Abbas’ journey from denial to justification represents an evolution in how Palestinian society as a whole has treated the Holocaust since the 1990s, according to Itamar Marcus, founder of Palestinian Media Watch in Jerusalem, which monitors Arab outlets.
From outright denial in 1991, the press in the West Bank and Gaza have shifted to blaming Zionist activists for alleged complicity in the Holocaust, citing and exaggerating agreements made by Zionist activists with Nazi officials in the early 1930s that facilitated German Jewish immigration to prestate Israel.
Abbas repeated that claim in his remarks, depicting what Zionists viewed as a desperate rescue mission as proof that Zionism was a Nazi-backed enterprise.
Amid international pressure over this distortion, Marcus said, the state-controlled Palestinian media in the 2000s began showing signs of recognition for the Holocaust. But that gradually gave way to drawing comparisons between Israel and Nazi Germany, including by Abbas.
“In recent years, we’re seeing a fifth stage: justification for the Holocaust becoming a main narrative,” Marcus said.

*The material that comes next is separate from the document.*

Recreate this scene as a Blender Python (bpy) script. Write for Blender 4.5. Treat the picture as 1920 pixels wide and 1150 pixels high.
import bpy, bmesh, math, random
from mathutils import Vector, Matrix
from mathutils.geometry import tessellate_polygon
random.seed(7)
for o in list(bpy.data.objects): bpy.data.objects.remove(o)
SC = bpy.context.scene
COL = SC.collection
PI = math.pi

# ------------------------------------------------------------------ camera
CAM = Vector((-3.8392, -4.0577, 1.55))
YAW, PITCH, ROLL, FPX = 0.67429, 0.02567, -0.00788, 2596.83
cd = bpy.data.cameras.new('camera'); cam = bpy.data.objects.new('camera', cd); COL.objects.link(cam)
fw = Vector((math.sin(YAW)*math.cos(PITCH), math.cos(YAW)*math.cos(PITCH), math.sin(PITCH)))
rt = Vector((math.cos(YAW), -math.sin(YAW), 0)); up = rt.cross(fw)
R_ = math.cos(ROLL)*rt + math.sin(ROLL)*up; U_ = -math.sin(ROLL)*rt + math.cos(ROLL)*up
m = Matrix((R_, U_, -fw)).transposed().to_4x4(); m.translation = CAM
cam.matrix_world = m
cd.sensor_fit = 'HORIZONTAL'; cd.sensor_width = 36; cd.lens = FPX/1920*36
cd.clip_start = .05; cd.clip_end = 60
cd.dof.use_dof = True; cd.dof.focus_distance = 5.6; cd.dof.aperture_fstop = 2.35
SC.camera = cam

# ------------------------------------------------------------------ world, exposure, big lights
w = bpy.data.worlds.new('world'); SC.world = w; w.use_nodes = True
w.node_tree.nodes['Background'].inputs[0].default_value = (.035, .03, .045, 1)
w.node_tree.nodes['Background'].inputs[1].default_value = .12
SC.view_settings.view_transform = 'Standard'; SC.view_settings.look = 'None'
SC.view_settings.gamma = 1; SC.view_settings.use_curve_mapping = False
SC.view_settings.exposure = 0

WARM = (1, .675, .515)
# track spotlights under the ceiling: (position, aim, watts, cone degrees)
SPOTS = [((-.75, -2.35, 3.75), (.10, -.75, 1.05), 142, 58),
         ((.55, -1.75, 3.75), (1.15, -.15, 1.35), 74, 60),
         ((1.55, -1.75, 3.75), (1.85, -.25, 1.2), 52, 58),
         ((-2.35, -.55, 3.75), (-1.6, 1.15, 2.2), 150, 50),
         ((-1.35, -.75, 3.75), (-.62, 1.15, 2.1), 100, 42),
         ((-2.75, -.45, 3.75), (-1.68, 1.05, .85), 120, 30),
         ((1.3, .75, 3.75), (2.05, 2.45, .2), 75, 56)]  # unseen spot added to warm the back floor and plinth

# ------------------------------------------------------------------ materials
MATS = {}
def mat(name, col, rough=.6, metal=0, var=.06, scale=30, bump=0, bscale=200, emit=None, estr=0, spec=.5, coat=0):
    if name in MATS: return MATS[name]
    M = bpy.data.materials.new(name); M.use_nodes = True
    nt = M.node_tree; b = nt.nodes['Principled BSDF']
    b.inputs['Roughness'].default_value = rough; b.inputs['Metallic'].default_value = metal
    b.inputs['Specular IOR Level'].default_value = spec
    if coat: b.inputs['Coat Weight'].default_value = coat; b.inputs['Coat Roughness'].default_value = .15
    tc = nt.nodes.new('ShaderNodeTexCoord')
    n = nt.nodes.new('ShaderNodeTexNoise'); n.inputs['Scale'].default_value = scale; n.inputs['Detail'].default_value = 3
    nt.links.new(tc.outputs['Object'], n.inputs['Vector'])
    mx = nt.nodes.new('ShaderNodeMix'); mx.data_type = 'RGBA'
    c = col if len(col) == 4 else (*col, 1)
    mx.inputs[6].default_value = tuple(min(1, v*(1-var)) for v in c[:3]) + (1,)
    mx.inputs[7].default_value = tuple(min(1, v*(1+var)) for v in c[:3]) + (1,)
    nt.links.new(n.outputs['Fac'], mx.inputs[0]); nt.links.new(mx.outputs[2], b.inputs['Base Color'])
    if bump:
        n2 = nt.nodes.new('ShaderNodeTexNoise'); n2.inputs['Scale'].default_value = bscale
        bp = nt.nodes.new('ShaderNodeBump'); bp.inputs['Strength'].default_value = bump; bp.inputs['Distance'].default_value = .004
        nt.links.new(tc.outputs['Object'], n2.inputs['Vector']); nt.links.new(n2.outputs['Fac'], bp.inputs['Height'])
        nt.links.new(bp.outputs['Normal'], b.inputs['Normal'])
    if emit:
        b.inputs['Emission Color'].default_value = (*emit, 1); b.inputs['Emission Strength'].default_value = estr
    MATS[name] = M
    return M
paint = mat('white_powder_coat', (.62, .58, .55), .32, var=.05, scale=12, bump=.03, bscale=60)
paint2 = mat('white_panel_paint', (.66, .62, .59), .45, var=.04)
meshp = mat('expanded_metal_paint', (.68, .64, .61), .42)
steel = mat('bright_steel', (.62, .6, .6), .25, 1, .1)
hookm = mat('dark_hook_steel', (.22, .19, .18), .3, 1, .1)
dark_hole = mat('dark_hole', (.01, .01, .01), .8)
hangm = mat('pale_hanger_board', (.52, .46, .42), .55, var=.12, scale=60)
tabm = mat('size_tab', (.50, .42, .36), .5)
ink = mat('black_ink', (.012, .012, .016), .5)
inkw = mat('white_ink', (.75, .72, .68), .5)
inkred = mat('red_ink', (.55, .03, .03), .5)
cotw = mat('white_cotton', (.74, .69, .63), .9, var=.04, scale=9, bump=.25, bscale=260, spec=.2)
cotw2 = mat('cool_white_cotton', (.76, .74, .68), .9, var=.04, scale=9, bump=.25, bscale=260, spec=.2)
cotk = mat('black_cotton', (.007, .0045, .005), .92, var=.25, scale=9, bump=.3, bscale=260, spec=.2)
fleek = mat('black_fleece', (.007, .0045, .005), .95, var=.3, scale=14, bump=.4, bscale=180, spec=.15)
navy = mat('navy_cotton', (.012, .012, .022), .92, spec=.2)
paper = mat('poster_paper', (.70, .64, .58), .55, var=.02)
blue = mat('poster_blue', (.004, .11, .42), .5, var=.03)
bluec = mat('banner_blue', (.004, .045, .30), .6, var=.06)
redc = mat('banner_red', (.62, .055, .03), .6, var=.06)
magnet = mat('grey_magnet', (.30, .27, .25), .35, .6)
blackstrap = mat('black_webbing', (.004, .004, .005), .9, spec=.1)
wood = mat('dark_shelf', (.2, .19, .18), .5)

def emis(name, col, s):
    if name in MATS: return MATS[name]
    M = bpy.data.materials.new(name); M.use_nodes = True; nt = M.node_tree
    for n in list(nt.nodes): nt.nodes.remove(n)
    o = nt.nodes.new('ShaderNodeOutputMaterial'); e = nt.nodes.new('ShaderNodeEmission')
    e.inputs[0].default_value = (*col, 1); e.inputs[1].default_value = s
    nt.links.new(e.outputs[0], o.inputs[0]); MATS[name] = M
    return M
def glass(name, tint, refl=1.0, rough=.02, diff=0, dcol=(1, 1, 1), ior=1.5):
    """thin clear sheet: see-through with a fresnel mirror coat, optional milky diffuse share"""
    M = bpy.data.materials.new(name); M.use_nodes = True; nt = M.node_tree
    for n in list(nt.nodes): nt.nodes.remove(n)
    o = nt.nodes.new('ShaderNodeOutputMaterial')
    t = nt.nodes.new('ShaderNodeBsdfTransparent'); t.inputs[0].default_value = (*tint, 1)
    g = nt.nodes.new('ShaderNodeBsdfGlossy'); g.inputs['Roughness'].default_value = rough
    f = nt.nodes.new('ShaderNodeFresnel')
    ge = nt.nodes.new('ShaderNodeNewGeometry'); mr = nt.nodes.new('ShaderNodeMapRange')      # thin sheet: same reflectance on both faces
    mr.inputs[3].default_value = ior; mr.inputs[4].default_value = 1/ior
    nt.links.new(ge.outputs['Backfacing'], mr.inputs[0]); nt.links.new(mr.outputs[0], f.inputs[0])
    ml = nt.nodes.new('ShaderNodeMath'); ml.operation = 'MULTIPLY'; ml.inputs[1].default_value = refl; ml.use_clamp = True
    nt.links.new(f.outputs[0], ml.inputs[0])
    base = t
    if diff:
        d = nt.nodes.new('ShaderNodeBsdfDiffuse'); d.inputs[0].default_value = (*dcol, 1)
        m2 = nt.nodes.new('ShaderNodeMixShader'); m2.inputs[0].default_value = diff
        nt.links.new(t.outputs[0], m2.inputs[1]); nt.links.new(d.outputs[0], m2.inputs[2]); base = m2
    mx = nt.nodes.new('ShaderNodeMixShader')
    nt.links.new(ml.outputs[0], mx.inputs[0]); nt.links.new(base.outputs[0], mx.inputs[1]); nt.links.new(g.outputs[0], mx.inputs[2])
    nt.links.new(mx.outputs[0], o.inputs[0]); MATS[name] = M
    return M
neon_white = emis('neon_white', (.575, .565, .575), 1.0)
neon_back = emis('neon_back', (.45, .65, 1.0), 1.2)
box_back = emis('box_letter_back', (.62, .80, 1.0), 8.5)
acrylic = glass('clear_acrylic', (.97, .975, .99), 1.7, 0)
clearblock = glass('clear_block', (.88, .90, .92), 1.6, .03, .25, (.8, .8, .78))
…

He cited an article from 2011 in the Zayzafuna youth magazine of Abbas’ PLO, whose author, a 10th-grader, imagined having a conversation with Adolf Hitler. She asks the Fuehrer if he’s the “one who killed the Jews.” Hitler replies: “Yes. I killed them so you would all know that they are a nation which spreads destruction all over the world.”
Denial, distortion and justification of the Holocaust serve a clear political purpose in the Arab world, according to Webman.

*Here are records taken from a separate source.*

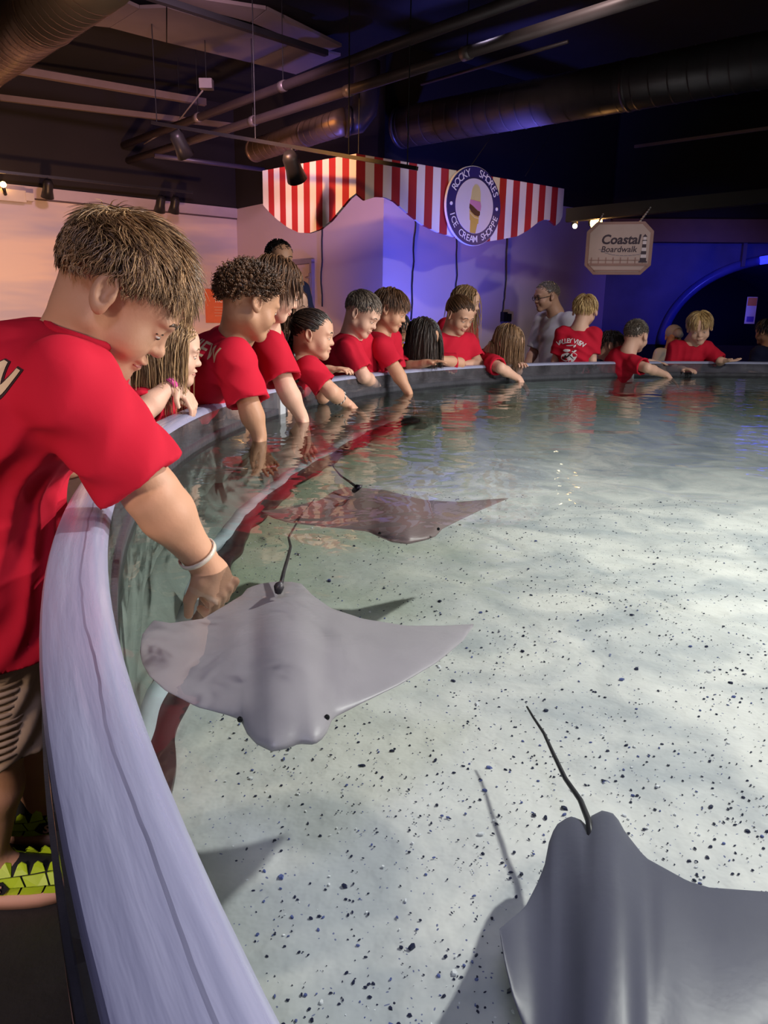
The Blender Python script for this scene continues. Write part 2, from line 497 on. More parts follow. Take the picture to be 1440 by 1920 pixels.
# track on the black wall above the left mural
for px_, py_, lab in ((88, 332, 'black wall spotlight above the mural, leftmost of three'), (300, 362, 'black wall spotlight above the mural, middle of three'), (327, 364, 'black wall spotlight above the mural, nearest the room corner')):
    p = on_plane(px_, py_, CORNER + V * 0.35, V)
    spot_head(p, -V * 0.5 + Vector((0, 0, -1)), 1.3, lab)
a = on_plane(0, 322, CORNER + V * 0.35, V); b = on_plane(335, 358, CORNER + V * 0.35, V)
d = (b - a).normalized()
tag(MB().box((a + b) / 2, ((b - a).length + 0.4, 0.03, 0.03), (d, d.cross(Zv).normalized(), Zv)).build('lighting_track', track_m), 'black lighting track along the dark wall above the mural', 'track')

# emergency light on the left wall
warm_glow = pbr('warm_lit_bulb', (1, 0.7, 0.3), 0.4, emit=(1.0, 0.50, 0.14), es=22)
p = on_plane(22, 367, CORNER + V * 0.08, V)
root = empty('emergency_light', p, 'white emergency light unit with a lit bulb on the left wall', 'light')
MB().box(p, (0.30, 0.1, 0.13), (U, V, Zv)).build('housing', pbr('cream_plastic', (0.6, 0.52, 0.45), 0.4), root, False, p)
MB().box(p + U * 0.19, (0.10, 0.12, 0.09), (U, V, Zv)).build('side_box', pbr('cream_plastic', (0.6, 0.52, 0.45), 0.4), root, False, p)
q = on_plane(6, 346, CORNER + V * 0.2, V)
MB().ball(q, 0.035).build('bulb', warm_glow, root, True, p)
MB().tube([q - Vector((0, 0, 0.03)), p + V * 0.05 - U * 0.08], 0.02, 8).build('bracket', track_m, root, True, p)

# ---------------------------------------------------------------- striped awning of the ice cream stand
AZ = 2.45
A0 = atz(668, 288, AZ); AL = atz(492, 320, AZ); AR = atz(1058, 354, AZ)
red_m = pbr('awning_red', (0.36, 0.018, 0.022), 0.6, var=0.08, vscale=2)
white_m = pbr('awning_white', (0.72, 0.66, 0.62), 0.6, var=0.04, vscale=2)
root = empty('striped_awning', Vector((A0.x, A0.y, AZ)), 'red and white striped awning with a scalloped edge over the stand', 'awning')


def awning_panel(a, b, low, nstripes, first_red):
    d = (b - a); Ln = d.length; d = d.normalized(); n = Vector((d.y, -d.x, 0))
    if n.y > 0: n = -n
    # lower edge, px -> height along the panel plane
    S = []
    for (x, y) in low:
        p = on_plane(x, y, a, n); S.append(((p - a).dot(d), p.z))
    S.sort(); xs = [s[0] for s in S]; zs = [s[1] for s in S]
    sub = 5
    for st in range(nstripes):
        mb = MB(); s0 = Ln * st / nstripes; s1 = Ln * (st + 1) / nstripes
        ss = [s0 + (s1 - s0) * i / sub for i in range(sub + 1)]
        outl = [a + d * s + Vector((0, 0, float(np.interp(s, xs, zs)) - AZ)) for s in ss] + [a + d * s1, a + d * s0]
        mb.prism(outl, -n * 0.03)
        o = mb.build('stripe_panel', red_m if (st % 2 == 0) == first_red else white_m, root, False, root.location)
    return n


low_l = [(492, 383), (505, 398), (520, 412), (540, 427), (560, 436), (580, 437), (600, 430), (620, 414), (640, 390), (655, 372), (668, 362)]
low_r = [(668, 362), (684, 376), (692, 373), (705, 369), (722, 370), (740, 378), (765, 400), (790, 420), (820, 435), (850, 444), (900, 455), (940, 449), (970, 443), (990, 432), (1010, 416), (1020, 412), (1030, 412), (1042, 423), (1050, 416), (1058, 398)]
awning_panel(AL, A0, low_l, 15, False)
nR = awning_panel(A0, AR, low_r, 28, True)
dR = (AR - A0).normalized()
# thin wires holding it up
for (x0, y0, x1, y1) in ((880, 315, 940, 230), (985, 330, 1060, 205), (672, 288, 674, 160)):
    mbw = MB().tube([on_plane(x0, y0, A0, nR), on_plane(x1, y1, A0, nR)], 0.004, 5); mbw.build('hanging_wire', grid_m, root, False, root.location)

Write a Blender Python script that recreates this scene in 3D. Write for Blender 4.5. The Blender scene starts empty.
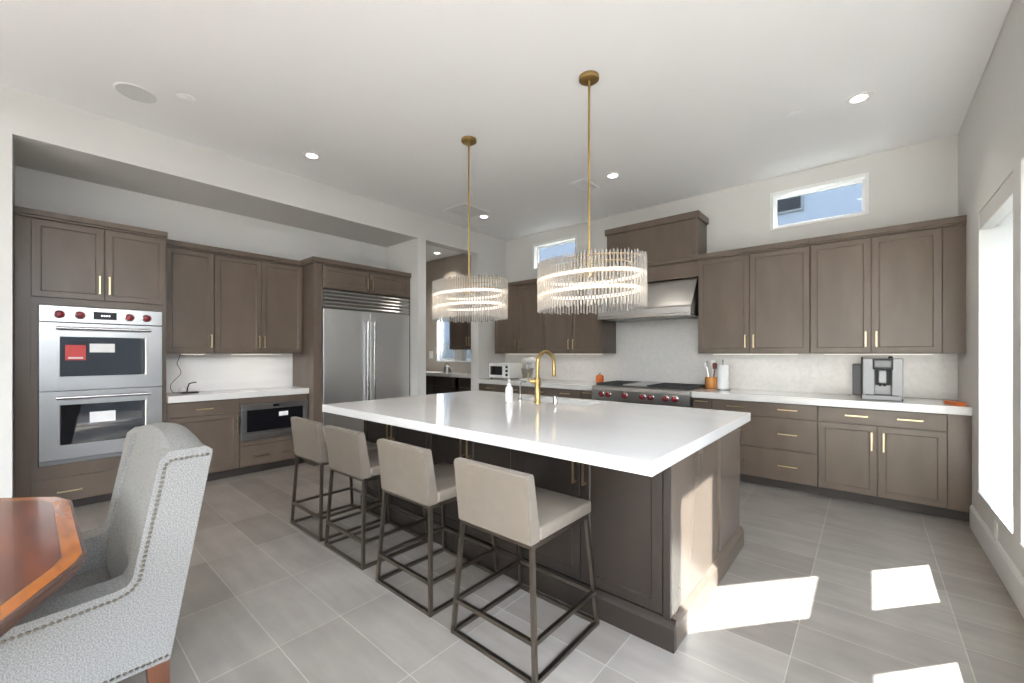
import bpy, bmesh, math, random
from mathutils import Vector, Matrix
random.seed(7)
scene = bpy.context.scene
COL = scene.collection
V = Vector

# ------------------------------------------------------------------ camera, sky, sun, exposure
cam_d = bpy.data.cameras.new('camera')
cam = bpy.data.objects.new('camera', cam_d)
COL.objects.link(cam)
cam.location = (0, 0, 1.37)
cam.rotation_euler = (math.radians(90), 0, math.radians(40.66))
cam_d.sensor_width = 36.0
cam_d.lens = 414.0 / 1024 * 36
cam_d.shift_y = 12.0 / 1024
cam_d.clip_start = 0.02
scene.camera = cam

scene.view_settings.view_transform = 'Standard'
scene.view_settings.look = 'None'
scene.view_settings.gamma = 1.0
scene.view_settings.use_curve_mapping = False
scene.view_settings.exposure = 1.53

world = bpy.data.worlds.new('sky')
scene.world = world
world.use_nodes = True
wn = world.node_tree
wn.nodes.clear()
w_out = wn.nodes.new('ShaderNodeOutputWorld')
w_bg = wn.nodes.new('ShaderNodeBackground')
w_tc = wn.nodes.new('ShaderNodeTexCoord')
w_sep = wn.nodes.new('ShaderNodeSeparateXYZ')
w_ramp = wn.nodes.new('ShaderNodeValToRGB')
w_ramp.color_ramp.elements[0].position = 0.0
w_ramp.color_ramp.elements[0].color = (0.98, 0.985, 1.0, 1)
w_ramp.color_ramp.elements[1].position = 0.7
w_ramp.color_ramp.elements[1].color = (0.70, 0.82, 1.0, 1)
wn.links.new(w_tc.outputs['Generated'], w_sep.inputs[0])
wn.links.new(w_sep.outputs['Z'], w_ramp.inputs[0])
wn.links.new(w_ramp.outputs[0], w_bg.inputs['Color'])
wn.links.new(w_bg.outputs[0], w_out.inputs['Surface'])
w_bg.inputs['Strength'].default_value = 6.6

sun_d = bpy.data.lights.new('sun', 'SUN')
sun = bpy.data.objects.new('sun', sun_d)
COL.objects.link(sun)
sun_d.energy = 42.0
sun_d.angle = math.radians(0.5)
sun_d.color = (1.0, 0.98, 0.96)
SUN_DIR = V((-1.0, -1.2, -1.05)).normalized()
sun.rotation_euler = SUN_DIR.to_track_quat('-Z', 'Y').to_euler()
sun.location = (6, 7, 8)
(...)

“In the Arab view, the State of Israel was created because of the Holocaust. So to undermine the Holocaust is to undermine the moral grounds for Israel’s creation,” she said.
If the Jews brought the Holocaust on themselves, the reasoning goes, then there is no moral grounds for compensating them with a national home in what the PLO considers Palestine.
This ignores not just a Nazi obsession with Jews that did not discriminate by occupation, nationality, age or gender, but also the legitimacy of a Jewish project of self-rule in their historic homeland that predated and was well underway before the Holocaust.
“But this is not accepted in the Arab worldview,” she said.
Claiming that Zionists were complicit in the Holocaust – a trope that is gaining traction among supporters of the far left in Britain – also feeds the notion that the West is to blame for giving Palestine to the Jews, Webman said.
In the Arab world, Holocaust distortion is part of a broader effort to deny ties between the Jewish people and Israel, Webman said. And on that front, she added, “Abbas is a prominent voice, it’s a big part of his legacy.”
This effort by Abbas included promoting at UNESCO several resolutions since 2015 that deny or ignore Jewish historical ties to Jerusalem. And it also featured prominently in his Ramallah speech, although this element was eclipsed by his apparent justification of the Holocaust.
On Monday, quoting a widely discredited theory about the mass conversion to Judaism of the Turkic nation of the Khazars in the ninth century, Abbas said about Ashkenazi Jews, “They are not Semites and have no connection to Semites, neither to Abraham nor to Jacob.”